Politique américaine vis-à-vis de la Chine : des milliards de dollars de manque à gagner pour l’industrie des semiconducteurs
Le magazine américain EETimes a interrogé des analystes et des experts sur les répercussions probables du durcissement des mesures prises par les Etats-Unis à l’encontre de la Chine dans les semiconducteurs. Tous s’accordent sur deux points : ces mesures vont ralentir l’innovation en Chine et les fournisseurs internationaux de l’industrie des puces subiront des manques à gagner qui se chiffreront en milliards de dollars.

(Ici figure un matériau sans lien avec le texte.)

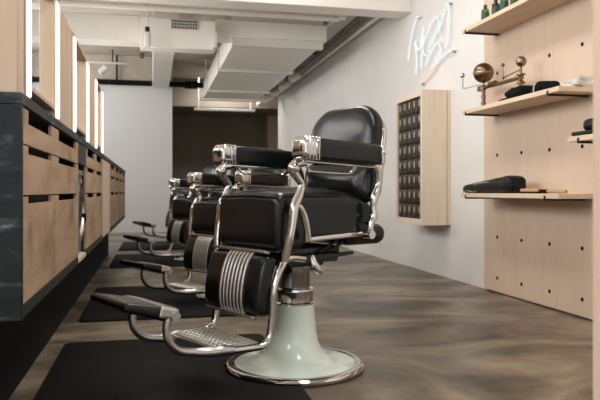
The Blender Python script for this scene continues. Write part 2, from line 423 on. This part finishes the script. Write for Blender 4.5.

Sans entrer dans le détail de leurs déclarations, les analystes interrogés estiment que les mesures décidées par l’administration américaine vont faire prendre aux fabricants de semiconducteurs chinois plusieurs générations de retard dans le développement de puces avancées. La Chine peut ainsi oublier ses rêves d’autosuffisance en matière de semiconducteurs. Et même si le pays engloutit des milliards pour développer son propre écosystème de machines de production, outils de CAO et autres, le retard pris par rapport aux meilleurs mondiaux sera irrattrapable, d’autant que ces fournisseurs domestiques ne pourront pas se développer en dehors du marché chinois, faute de compétitivité.
Quant aux grands fournisseurs mondiaux d’équipements de fabrication ou d’outil de conception de puces, les analystes estiment qu’ils minimisent l’impact réel sur leurs ventes à terme. Si Lam Research a récemment indiqué évaluer entre 2 et 2,5 milliards de dollars le manque à gagner pour l’an prochain, ASML a été beaucoup plus mesuré. Mais pour le journal américain, c’est parce que le carnet de commande en Chine du numéro un mondial des équipements de lithographe concerne des machines à la technologie mature (DUV) et non pas des équipements de pointe (EUV), qui sont de fait interdit à la vente par les mesures américaines. L’impact se fera donc sentir plus tard. Globalement, les analystes estiment que les fournisseurs à l’industrie des semiconducteurs perdront des milliards de dollars avec les mesures américaines. Le CHIPS and Science Act, censé doper la production de semiconducteurs aux Etats-Unis, devrait permettre d’en récupérer une partie. Mais les autres pays asiatiques (Japon, Corée, Taïwan) que les Etats-Unis tentent d’impliquer dans ce cordon sanitaire vis-à-vis de la Chine sont plus réticents à sauter le pas pour l’instant. Le Japon, notamment, qui commerce beaucoup avec la Chine, serait le maillon faible dans cette entente que les Etats-Unis veulent mettre sur pied pour contrer les ambitions chinoises
Quant aux fabricants de semiconducteurs qui ont des usines en Chine (TSMC, Intel, Samsung, etc.), les experts interrogés par EETimes estiment qu’ils finiront par plier bagage. Les autorisations qu’ils ont obtenues des Etats-Unis pour continuer à investir dans leurs opérations en Chine sont à court terme (1 an). Ensuite, leurs usines perdront en compétitivité et ne se justifieront plus à terme. A suivre.